On Christmas morning, I left a snowy Dalton and drove to Atlanta, boarded a MARTA train to the airport, and flew to Providence, Rhode Island to see my dear friend, Taylor, who now lives in Bolivia, South America.  There were some firsts for me:  first white Christmas, first time traveling on Christmas Day, first time visiting the Northeast United States, and my first time staying with a friend’s family for more than just a night.  As it turns out, I beat the blizzard by about 12 hours and spent Sunday watching the snow fall…and fall…and keep falling.  It was BEAUTIFUL.  I was truly taken by the charm of Rhode Island, especially covered in a white blanket that almost felt majestic.  The tiny state is full of Colonial-style homes, many built in the 1800s.  And the food there–WOW!  Quohogs, lobster rolls, clam chowder…yes, please.  Again and again. The Bartons ushered me all over their home state:  East Greenwich (where they live), Newport, Providence, Narragansett, Warwick, and Kingstown.  Each town had its own unique charms and even though the 14-inch snow kept us from exploring much on foot, I anticipate a return trip to that lovely state.  One day, Taylor and I took the commuter train to Boston, which lost its appeal amid the 40-mph wind gusts and temperatures in the single digits.  (I have never ever been that cold before.)  For those reasons, Boston remains on my must-visit list.  As you know if you follow my blog, I do most of my traveling alone, but this time I was surrounded by the Barton family, and it was such a treat to have them as my hosts and travel guides.  I love the pride they have in their home and the warmth with which they treated me as a guest in their home.  Becoming a member of their family, even if just for a few days, was an honor and a pleasure.

The Power of Handwriting

Today I got mail, like the kind that requires a stamp on a sealed envelop, and inside was a handwritten note from a precious kindred spirit.  I stood in the lobby of my building outside the mailroom and my eyes filled with tears as I read her beautifully crafted, heartfelt expression of how much our friendship means to her and how much she loves me.  Her beautiful handwriting that is so perfect it looks like it could be a font keeps swirling around in my mind this evening as I reread it.  What a treasure!  Even more than her thoughtful words strung into sentences is the thought of her picking out the stationery, choosing a good pen, perching at her kitchen table, and handwriting a note to me for no other reason in the world than just because.  Is there really any better gift?

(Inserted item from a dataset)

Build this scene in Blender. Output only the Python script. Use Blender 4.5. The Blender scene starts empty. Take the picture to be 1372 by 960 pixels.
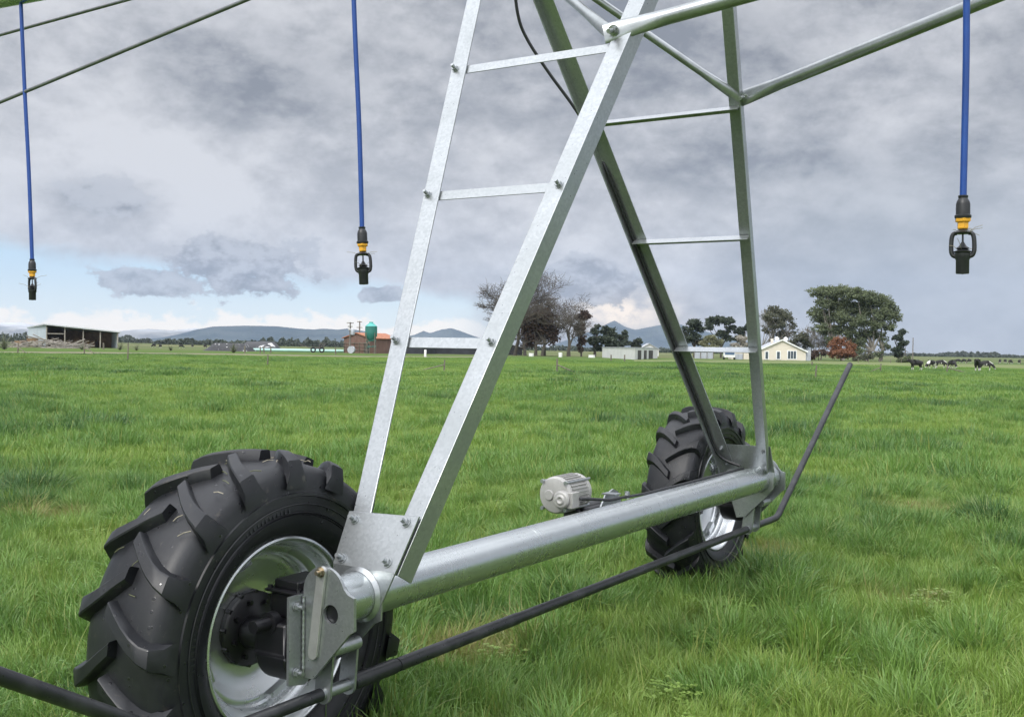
import bpy, bmesh, math, random
import numpy as np
from mathutils import Vector, Matrix, noise as mnoise

random.seed(7); rng = np.random.default_rng(7)
scene = bpy.context.scene
C = scene.collection
R = math.radians

# ------------------------------------------------------------------ camera
F_PX, PITCH, ROLL, CAM_H = 1460.0, 0.0103, 0.0176, 1.545
cp, sp = math.cos(PITCH), math.sin(PITCH)
cF = Vector((0, cp, -sp)); U0 = Vector((0, sp, cp)); R0 = Vector((1, 0, 0))
cR = math.cos(ROLL) * R0 + math.sin(ROLL) * U0
cU = -math.sin(ROLL) * R0 + math.cos(ROLL) * U0
EYE = Vector((0, 0, CAM_H))
cam_d = bpy.data.cameras.new("camera"); cam = bpy.data.objects.new("camera", cam_d); C.objects.link(cam)
cam.matrix_world = Matrix(((cR.x, cU.x, -cF.x, 0), (cR.y, cU.y, -cF.y, 0), (cR.z, cU.z, -cF.z, CAM_H), (0, 0, 0, 1)))
cam_d.sensor_fit = 'HORIZONTAL'; cam_d.sensor_width = 36.0; cam_d.lens = 36.0 * F_PX / 1372.0
cam_d.clip_start = 0.1; cam_d.clip_end = 40000
scene.camera = cam

def ray(px, py): return cF + cR * ((px - 686) / F_PX) - cU * ((py - 480) / F_PX)
def hor(px):
    # row of the horizon in column px
    a = cF + cR * ((px - 686) / F_PX)
    return 480 + F_PX * a.z / cU.z
def gp(px, Y):
    """ground point seen in column px at distance Y"""
    v = ray(px, hor(px)); return Vector((v.x / v.y * Y, Y, 0))
def gy(px, py):
    """distance of the ground seen at a pixel"""
    v = ray(px, py); return v.y * CAM_H / -v.z
def hz(px, py, Y):
    """height of a point seen at a pixel at distance Y"""
    v = ray(px, py); return CAM_H + v.z / v.y * Y

# ------------------------------------------------------------------ mesh helpers
class MB:
    def __init__(s): s.v = []; s.f = []
    def add(s, vs, fs):
        n = len(s.v); s.v += [tuple(v) for v in vs]; s.f += [tuple(i + n for i in f) for f in fs]
    def box(s, c, size, m=None):
        c = Vector(c); x, y, z = [k / 2 for k in size]
        vs = [Vector((a * x, b * y, d * z)) for a in (-1, 1) for b in (-1, 1) for d in (-1, 1)]
        vs = [c + (m @ v if m else v) for v in vs]
        s.add(vs, [(0, 1, 3, 2), (4, 6, 7, 5), (0, 4, 5, 1), (2, 3, 7, 6), (0, 2, 6, 4), (1, 5, 7, 3)])
    def tube(s, pts, r, seg=12, cap=True, hint=None):
        pts = [Vector(p) for p in pts]; n = len(pts)
        rs = r if isinstance(r, (list, tuple)) else [r] * n
        rings = []; up = Vector(hint) if hint else None
        for i, p in enumerate(pts):
            t = (pts[min(i + 1, n - 1)] - pts[max(i - 1, 0)]).normalized()
            if up is None:
                up = Vector((0, 0, 1)) if abs(t.z) < .9 else Vector((1, 0, 0))
            a = (up - t * up.dot(t)).normalized(); b = t.cross(a); up = a
            rr = rs[i] if isinstance(rs[i], (tuple, list)) else (rs[i], rs[i])
            rings.append([p + a * (math.cos(q) * rr[0]) + b * (math.sin(q) * rr[1]) for q in [2 * math.pi * k / seg for k in range(seg)]])
        vs = [v for g in rings for v in g]; fs = []
        for i in range(n - 1):
            for k in range(seg):
                k2 = (k + 1) % seg
                fs.append((i * seg + k, i * seg + k2, (i + 1) * seg + k2, (i + 1) * seg + k))
        if cap: fs += [tuple(range(seg))[::-1], tuple((n - 1) * seg + k for k in range(seg))]
        s.add(vs, fs)
    def prism(s, poly, o, ax, ay, az, t):
        """poly of 2D points in (ax, ay) at o, thickness t along az (centred)"""
        o = Vector(o); ax = Vector(ax); ay = Vector(ay); az = Vector(az); n = len(poly)
        vs = [o + ax * p[0] + ay * p[1] - az * t / 2 for p in poly] + [o + ax * p[0] + ay * p[1] + az * t / 2 for p in poly]
        s.add(vs, [tuple(range(n))[::-1], tuple(range(n, 2 * n))] + [(i, (i + 1) % n, n + (i + 1) % n, n + i) for i in range(n)])
    def lathe(s, prof, c, axis=(0, 1, 0), seg=48, closed=False):
        """prof: (radius, offset along axis)"""
        c = Vector(c); ax = Vector(axis).normalized()
        a = ax.orthogonal().normalized(); b = ax.cross(a); n = len(prof)
        vs = [c + ax * h + (a * math.cos(q) + b * math.sin(q)) * r for r, h in prof for q in [2 * math.pi * k / seg for k in range(seg)]]
        fs = []
        for i in range(n if closed else n - 1):
            j = (i + 1) % n
            for k in range(seg):
                k2 = (k + 1) % seg
                fs.append((i * seg + k, i * seg + k2, j * seg + k2, j * seg + k))
        s.add(vs, fs)
    def bolt(s, p, d, r=.009, L=.03):
        p = Vector(p); d = Vector(d).normalized()
        s.tube([p, p + d * .003], r * 1.75, 14)
        s.tube([p + d * .0035, p + d * .0135], r * 1.35, 6)
        s.tube([p + d * .014, p + d * L], r * .72, 10)

def link_mesh(name, me, mat, parent=None, loc=None):
    o = bpy.data.objects.new(name, me); C.objects.link(o)
    if mat:
        me.materials.clear(); me.materials.append(mat)
    if parent: o.parent = parent
    if loc is not None: o.location = loc
    return o
def obj(name, mb, mat, parent=None, smooth=None, loc=None, bevel=0, dz=0.0):
    me = bpy.data.meshes.new(name)
    vs = mb.v if not dz else [(v[0], v[1], v[2] + dz) for v in mb.v]
    me.from_pydata(vs, [], mb.f); me.update()
    bm = bmesh.new(); bm.from_mesh(me); bmesh.ops.recalc_face_normals(bm, faces=bm.faces); bm.to_mesh(me); bm.free()
    if smooth is not None:
        me.polygons.foreach_set("use_smooth", [True] * len(me.polygons))
        me.set_sharp_from_angle(angle=R(smooth))
    o = link_mesh(name, me, mat, parent, loc)
    if bevel:
        b = o.modifiers.new("bevel", 'BEVEL'); b.width = bevel; b.segments = 2; b.limit_method = 'ANGLE'; b.angle_limit = R(40)
    return o
def tag(o, label=None, cat=None, group=None, kind=None):
    if label: o['label'] = label
    if cat: o['category'] = cat
    if group: o['group'] = group
    if kind: o['kind'] = kind
    return o
def empty(name, loc=(0, 0, 0), rz=0, parent=None):
    o = bpy.data.objects.new(name, None); C.objects.link(o); o.location = loc; o.rotation_euler = (0, 0, rz)
    o.empty_display_size = .2
    if parent: o.parent = parent
    return o
def copy_tree(o, parent=None):
    c = o.copy(); C.objects.link(c); c.parent = parent
    for ch in [k for k in bpy.data.objects if k.parent == o]: copy_tree(ch, c)
    return c

# ------------------------------------------------------------------ node helpers
class X:
    """tiny expression builder for shader maths"""
    nt = None
    def __init__(s, sock): s.s = sock
    def _m(op, *a):
        n = X.nt.nodes.new('ShaderNodeMath'); n.operation = op
        for i, k in enumerate(a):
            if isinstance(k, X): X.nt.links.new(k.s, n.inputs[i])
            else: n.inputs[i].default_value = k
        return X(n.outputs[0])
    def __add__(s, o): return X._m('ADD', s, o)
    __radd__ = __add__
    def __sub__(s, o): return X._m('SUBTRACT', s, o)
    def __rsub__(s, o): return X._m('SUBTRACT', o, s)
    def __mul__(s, o): return X._m('MULTIPLY', s, o)
    __rmul__ = __mul__
    def __truediv__(s, o): return X._m('DIVIDE', s, o)
def fn(op, *a): return X._m(op, *a)
def sstep(x, a, b):
    n = X.nt.nodes.new('ShaderNodeMapRange'); n.interpolation_type = 'SMOOTHSTEP'
    X.nt.links.new(x.s, n.inputs[0]); n.inputs[1].default_value = a; n.inputs[2].default_value = b
    n.inputs[3].default_value = 0; n.inputs[4].default_value = 1
    return X(n.outputs[0])
def mixc(f, a, b):
    n = X.nt.nodes.new('ShaderNodeMix'); n.data_type = 'RGBA'
    for i, k in ((0, f), (6, a), (7, b)):
        if isinstance(k, X): X.nt.links.new(k.s, n.inputs[i])
        elif i == 0: n.inputs[0].default_value = k
        else: n.inputs[i].default_value = (*k, 1)
    return X(n.outputs[2])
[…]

Sure, her words would have been meaningful and special if they were typed out in an email, but because they came in her handwriting, in an envelop, and out of my mailbox, they are now a gift, a treasure that I can store away in a keepsake box and return to years later.  And I am sure that I will hold that note to my chest and close my eyes and remember so fondly this time of our lives, living as single girls in Midtown Atlanta, exploring our young adulthood, sharing everyday nothingness, and supporting one another through disappointments as well as triumphs.

My challenge to you, dear readers, is to pick up a package of note cards, grab a pen, and hand write a note of affection to someone important in your life.  Mail it (even if they live in your neighborhood).  Wait.  I promise you’ll make their day.